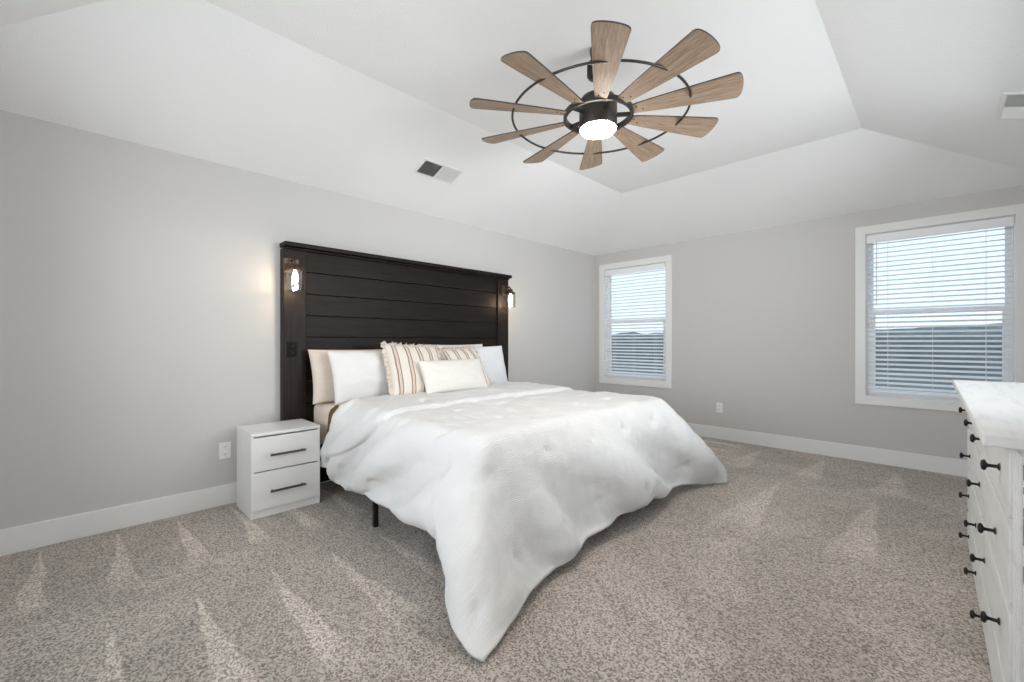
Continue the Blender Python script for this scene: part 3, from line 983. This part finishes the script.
# brown blanket showing under the comforter at the head end
def strip(x_of, y_pts):
    pass
prof = []
hang = .26
yA, yB_, zt_ = BY0 - .008, BY1 + .008, MZ1 + .008
for k in range(14): prof.append((yA - .004, zt_ - .055 - hang * (1 - k / 13)))
for k in range(1, 8):
    t = math.pi / 2 * k / 8; prof.append((yA + .055 - .055 * math.cos(t), zt_ - .055 + .055 * math.sin(t)))
for k in range(30): prof.append((yA + .055 + (yB_ - yA - .11) * k / 29, zt_))
for k in range(1, 8):
    t = math.pi / 2 * k / 8; prof.append((yB_ - .055 + .055 * math.sin(t), zt_ - .055 + .055 * math.cos(t)))
for k in range(14): prof.append((yB_ + .004, zt_ - .055 - hang * k / 13))
G = np.zeros((16, len(prof), 3))
for i in range(16):
    for j, (y, z) in enumerate(prof):
        side = max(0, (zt_ - z) / hang)
        xs0 = .465 - .05 * min(1, side) if y < 2 else .52
        G[i, j] = (xs0 + (1.0 - xs0) * i / 15, y, z + .002 * math.sin(j * 1.3 + i))
bl = grid_mesh('blanket', G, G[..., :2].copy(), M['brown'])
tag(bl, 'brown fleece blanket peeking out between sheet and comforter', 'blanket')
md = bl.modifiers.new('thickness', 'SOLIDIFY'); md.thickness = .006; md.offset = 0

# ------------------------------------------------------------------ pillows
def pillow_mesh(w, h, t, seed, pinch=.10, n=34, crease=.006):
    rng = random.Random(seed)
    ks = [(rng.uniform(-9, 9), rng.uniform(-9, 9), rng.uniform(0, 6.28)) for _ in range(14)]
    bm = bmesh.new()
    def pt(u, v, s):
        X = w / 2 * u * (1 - pinch * (1 - v * v) * abs(u) ** 2)
        Y = h / 2 * v * (1 - pinch * (1 - u * u) * abs(v) ** 2)
        e = max(0, (1 - u ** 2) * (1 - v ** 2))
        th = t / 2 * e ** .42
        wr = sum(math.sin(a * u * 1.4 + b * v * 1.4 + c) for a, b, c in ks) / 14
        # radiating gathers near the corners
        cr = math.sin(9 * math.atan2(abs(v) - .2, abs(u) - .2)) * (abs(u * v)) ** 2 * e ** .3
        return Vector((X, Y, s * (th + e ** .5 * (crease * 2.2 * wr + crease * 1.2 * cr))))
    V = {}
    for s in (1, -1):
        for i in range(n + 1):
            for j in range(n + 1):
                u = -math.cos(math.pi * i / n) * .5 + (-1 + 2 * i / n) * .5
                v = -math.cos(math.pi * j / n) * .5 + (-1 + 2 * j / n) * .5
                if s == -1 and (i in (0, n) or j in (0, n)):
                    V[s, i, j] = V[1, i, j]; continue
                V[s, i, j] = bm.verts.new(pt(u, v, s))
        for i in range(n):
            for j in range(n):
                q = [V[s, i, j], V[s, i + 1, j], V[s, i + 1, j + 1], V[s, i, j + 1]]
                bm.faces.new(q if s == 1 else q[::-1])
    return bm

def place(o, x, y, z, lean, yaw=0, roll=0):
    """local X across the bed (+y), local Y up, local Z towards the foot (+x)"""
    base = Matrix(((0, 0, 1), (1, 0, 0), (0, 1, 0)))     # columns: X->y, Y->z, Z->x
    m3 = Matrix.Rotation(R(yaw), 3, 'Z') @ Matrix.Rotation(-R(lean), 3, 'Y') @ base @ Matrix.Rotation(R(roll), 3, 'Z')
    o.rotation_euler = m3.to_euler()
    o.location = (x, y, z)

def pillow(name, label, m, w, h, t, seed, x, y, z, lean, yaw=0, roll=0, pinch=.08, group=None, crease=.006):
    o = link(name, pillow_mesh(w, h, t, seed, pinch, crease=crease), m, None, True)
    tag(o, label, 'pillow', group)
    place(o, x, y, z, lean, yaw, roll)
    return o

def ruffle(parent, w, h, depth, seed):
    rng = random.Random(seed)
    bm = bmesh.new()
    per = []
    n = 60
    sides = [((-1, -1), (1, -1)), ((1, -1), (1, 1)), ((1, 1), (-1, 1)), ((-1, 1), (-1, -1))]
    for (a, b) in sides:
        for k in range(n):
            t = k / n
            u = a[0] + (b[0] - a[0]) * t; v = a[1] + (b[1] - a[1]) * t
            X = w / 2 * u * (1 - .08 * (1 - v * v)); Y = h / 2 * v * (1 - .08 * (1 - u * u))
            nx, ny = (0, a[1]) if a[1] == b[1] else (a[0], 0)
            # round the direction near corners
            if t < .12 or t > .88:
                l = math.hypot(u, v); nx, ny = u / l, v / l
            per.append((X, Y, nx, ny))
    N_ = len(per)
    rings = []
    rows = 5
    for k, (X, Y, nx, ny) in enumerate(per):
        ph = k * 2 * math.pi / 5.0 + .8 * math.sin(k * .37)
        row = []
        for r in range(rows):
            s = r / (rows - 1)
            amp = .013 * s
            d = depth * s * (1 + .12 * math.sin(k * .9)) * .98
            sh = .010 * s * math.cos(ph)
            row.append(bm.verts.new((X * .985 + nx * d - ny * sh, Y * .985 + ny * d + nx * sh, amp * math.sin(ph))))
        rings.append(row)
    for k in range(N_):
        A = rings[k]; B = rings[(k + 1) % N_]
        for r in range(rows - 1):
            bm.faces.new((A[r], B[r], B[r + 1], A[r + 1]))
    o = link('ruffle', bm, M['linen'], parent, True)
    md = o.modifiers.new('thickness', 'SOLIDIFY'); md.thickness = .002
    return o

zt_ = MZ1 + .01
pillow('bed_pillow', 'cream linen pillow standing against the headboard at the left, behind the plain white one', M['linen'], .86, .43, .15, 1, .205, 1.68, zt_ + .205, 14, pinch=.04)
pillow('bed_pillow', 'plain white pillow in front of the cream one on the nightstand side', M['cotton'], .80, .43, .16, 2, .355, 1.745, zt_ + .20, 20, crease=.013, pinch=.045)
pillow('bed_pillow', 'cream pillow at the back, right of centre, mostly hidden by a striped cushion', M['lumbar'], .80, .44, .14, 3, .20, 2.66, zt_ + .235, 14, pinch=.04)
pillow('bed_pillow', 'pale white pillow at the far right end of the row', M['cotton_cool'], .70, .45, .15, 4, .335, 2.87, zt_ + .212, 14, crease=.013, pinch=.05)
o = pillow('throw_pillow', 'striped cream and brown ruffled cushion, nearer the nightstand', M['stripe'], .49, .46, .15, 5, .53, 1.99, zt_ + .235, 30, -3, -4, pinch=.04)
ruffle(o, .49, .46, .045, 1)
o = pillow('throw_pillow', 'striped cream and brown ruffled cushion behind the right half of the lumbar pillow', M['stripe'], .44, .44, .14, 6, .50, 2.545, zt_ + .215, 32, 3, 3, pinch=.04)
ruffle(o, .44, .44, .042, 2)
pillow('lumbar_pillow', 'low rectangular ivory lumbar pillow leaning in front of the striped cushions', M['lumbar'], .66, .29, .14, 7, .69, 2.27, zt_ + .185, 26, pinch=.04)

# ------------------------------------------------------------------ nightstand
NW, ND, NH = .440, .366, .566
ns = thing('nightstand', 'small white two-drawer nightstand between the outlet and the bed', 'nightstand', (.089 + ND / 2, 1.008, 0))
hx, hy = ND / 2, NW / 2
bm = bmesh.new()
box(bm, -hx, hx, -hy, -hy + .016, 0, NH - .022); box(bm, -hx, hx, hy - .016, hy, 0, NH - .022)
box(bm, -hx, -hx + .006, -hy + .016, hy - .016, .0, NH - .022); box(bm, -hx + .006, hx - .022, -hy + .016, hy - .016, .05, .066)
bevmod(link('carcass', bm, M['white'], ns), .0015)
bevmod(link('top', BX(-hx, hx + .004, -hy - .001, hy + .001, NH - .022, NH), M['white'], ns), .002)
bevmod(link('toe_board', BX(hx - .03, hx - .014, -hy + .016, hy - .016, 0, .052), M['white'], ns), .001)
for z0, z1, hz in ((.311, .534, .414), (.056, .303, .172)):
    d = bevmod(link('drawer', BX(hx - .018, hx + .003, -hy + .001, hy - .001, z0, z1), M['white'], ns), .002)
    bm = bmesh.new()
    box(bm, hx + .024, hx + .036, -.112, .112, hz - .007, hz + .007, .002)
    for s in (-1, 1):
        cyl(bm, (hx + .003, s * .096, hz), (hx + .026, s * .096, hz), .006, n=12)
    link('handle', bm, M['handle'], d)

# ------------------------------------------------------------------ dresser (against the right wall)
# local frame: origin at the near bottom front corner, +X into the wall, +Y along the wall
DLEN, DDEP, DH = 2.06, .47, .942
DX, DYN = 3.787, 1.62
dr = thing('dresser', 'long distressed white dresser with black knobs at the right edge', 'dresser', (DX, DYN, 0), (0, 0, R(-.0)))
dr.rotation_euler = (0, 0, R(.6))
bm = bmesh.new()
box(bm, .024, DDEP, 0, .03, .06, DH - .028)          # near side
box(bm, .024, DDEP, DLEN - .03, DLEN, .06, DH - .028)
box(bm, DDEP - .012, DDEP, .03, DLEN - .03, .06, DH - .028)
box(bm, .024, DDEP - .012, .03, DLEN - .03, .06, .085)
bevmod(link('carcass', bm, M['dresser'], dr), .003)
bm = bmesh.new()                                      # face frame
pw = .075
zr = [.06, .205, .448, .684, .914]
rw = .011
pn = .13
box(bm, 0, .024, 0, pn, .0, DH - .028); box(bm, 0, .024, DLEN - pw, DLEN, .0, DH - .028)
for z in (.213 - .02, .448, .684, .905):
    box(bm, 0.0, .024, pn, DLEN - pw, z - rw, z + rw)
bevmod(link('face_frame', bm, M['dresser'], dr), .003)
bevmod(link('base_board', BX(.006, .03, pn, DLEN - pw, .0, .19), M['dresser'], dr), .003)
for x0, x1 in ((.0, .06), (DDEP - .06, DDEP)):
    for y0, y1 in ((0, .06), (DLEN - .06, DLEN)):
        if x0 > .1: bevmod(link('foot', BX(x0, x1, y0, y1, 0, .06), M['dresser'], dr), .004)
top = bevmod(link('top', BX(-.070, DDEP + .006, -.035, DLEN + .03, DH - .028, DH), M['dresser'], dr), .005, 3)
# mouldings down the near post
bm = bmesh.new()
for y in (.010, .045, .085, .112):
    box(bm, -.007, 0, y, y + .008, .02, DH - .05, .002)
link('post_moulding', bm, M['dresser'], dr)
bm = bmesh.new()
box(bm, .05, DDEP - .05, -.006, 0, .12, .135, .002); box(bm, .05, DDEP - .05, -.006, 0, DH - .10, DH - .085, .002)
box(bm, .05, .065, -.006, 0, .135, DH - .10, .002); box(bm, DDEP - .065, DDEP - .05, -.006, 0, .135, DH - .10, .002)
link('side_moulding', bm, M['dresser'], dr)

def knob_bm(y, z):
    bm = bmesh.new()
    lathe(bm, [(0, 0), (.011, 0), (.011, .002), (.0055, .005), (.005, .022), (.008, .026), (.0155, .029), (.0165, .033), (.013, .038), (0, .040)], 22)
    bmesh.ops.rotate(bm, verts=bm.verts, cent=(0, 0, 0), matrix=Matrix.Rotation(R(-90), 3, 'Y'))
    bmesh.ops.translate(bm, verts=bm.verts, vec=(-.014, y, z))
    return bm
rows = [(.699, .890, 2), (.463, .669, 3), (.228, .433, 2), (.204, .204, 0)]
rows = [(.697, .892, 2), (.461, .671, 3), (.206, .435, 2)]
rows = [(.695, .894, 'two'), (.459, .673, 'three'), (.2235, .437, 'two'), (.02, .2015, 'two')]
ya, yb = pn + .004, DLEN - pw - .004
for z0, z1, kind in rows:
    if kind == 'two':
        mid = (ya + yb) / 2
        spans = [(ya, mid - .008, (.21, .755)), (mid + .008, yb, (.22, .78))]
    else:
        w3 = (yb - ya) / 3
        spans = [(ya + k * w3 + (.006 if k else 0), ya + (k + 1) * w3 - (.006 if k < 2 else 0), (.5,)) for k in range(3)]
    for y0, y1, ks in spans:
        bm = BX(-.012, .018, y0, y1, z0, z1)
        es = [e for e in bm.edges if abs((e.verts[0].co - e.verts[1].co).x) > .02]
        bmesh.ops.bevel(bm, geom=es, offset=.022, segments=5, affect='EDGES', profile=.5)
        d = bevmod(link('drawer', bm, M['dresser'], dr), .003)
        for t in ks:
            link('knob', knob_bm(y0 + (y1 - y0) * t, (z0 + z1) / 2 + .003), M['black'], d, True)
# rubbed spots on the arrises
rr = random.Random(5)
for k in range(6):
    z = rr.uniform(.1, .88); l = rr.uniform(.012, .05)
    link('worn_edge', BX(-.0008, .002, -.0008, .002, z, z + l), M['rub'], dr)

# ------------------------------------------------------------------ lamp added in the unseen room, lighting the left wall through the doorway
vl_ = thing('added_wall_lamp', 'unseen added lamp with two bulbs in the room beyond the doorway', 'wall light', (6.69, -1.12, 2.066))
bevmod(link('backplate', BX(-.02, 0, -.16, .16, -.04, .04), M['bronze'], vl_), .004)
for yv in (.076, -.09):
    link('arm', tube(bmesh.new(), [(-.01, yv, 0), (-.10, yv, 0), (-.17, yv, 0)], .01), M['bronze'], vl_, True)
    ld = bpy.data.lights.new('added_bulb', 'POINT'); ld.energy = ADDED_LAMP_W; ld.color = (1, .95, .88); ld.shadow_soft_size = .035
    lo = bpy.data.objects.new('added_bulb', ld); COL.objects.link(lo); lo.parent = vl_; lo.location = (-.29, yv, 0)


# repeats of one kind share a group
GROUPS = {'window_blind': 'white blinds in the two windows', 'wall_outlet': 'white outlets on the walls', 'ceiling_vent': 'white ceiling vents',
          'wall_sconce': 'glass sconces on the headboard posts', 'bed_pillow': 'pillows standing against the headboard',
          'throw_pillow': 'striped ruffled cushions on the bed'}
for o in SC.objects:
    if o.parent is None and o.name.split('.')[0] in GROUPS:
        o['group'] = GROUPS[o.name.split('.')[0]]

— What the task asks —
Look at the listing and set down only the lines from its start through the line with "md = bl.modifiers.new('thickness', 'SOLIDIFY');", word for word and without pictures.

— Response —
Continue the Blender Python script for this scene: part 3, from line 983. This part finishes the script.
# brown blanket showing under the comforter at the head end
def strip(x_of, y_pts):
    pass
prof = []
hang = .26
yA, yB_, zt_ = BY0 - .008, BY1 + .008, MZ1 + .008
for k in range(14): prof.append((yA - .004, zt_ - .055 - hang * (1 - k / 13)))
for k in range(1, 8):
    t = math.pi / 2 * k / 8; prof.append((yA + .055 - .055 * math.cos(t), zt_ - .055 + .055 * math.sin(t)))
for k in range(30): prof.append((yA + .055 + (yB_ - yA - .11) * k / 29, zt_))
for k in range(1, 8):
    t = math.pi / 2 * k / 8; prof.append((yB_ - .055 + .055 * math.sin(t), zt_ - .055 + .055 * math.cos(t)))
for k in range(14): prof.append((yB_ + .004, zt_ - .055 - hang * k / 13))
G = np.zeros((16, len(prof), 3))
for i in range(16):
    for j, (y, z) in enumerate(prof):
        side = max(0, (zt_ - z) / hang)
        xs0 = .465 - .05 * min(1, side) if y < 2 else .52
        G[i, j] = (xs0 + (1.0 - xs0) * i / 15, y, z + .002 * math.sin(j * 1.3 + i))
bl = grid_mesh('blanket', G, G[..., :2].copy(), M['brown'])
tag(bl, 'brown fleece blanket peeking out between sheet and comforter', 'blanket')
md = bl.modifiers.new('thickness', 'SOLIDIFY'); md.thickness = .006; md.offset = 0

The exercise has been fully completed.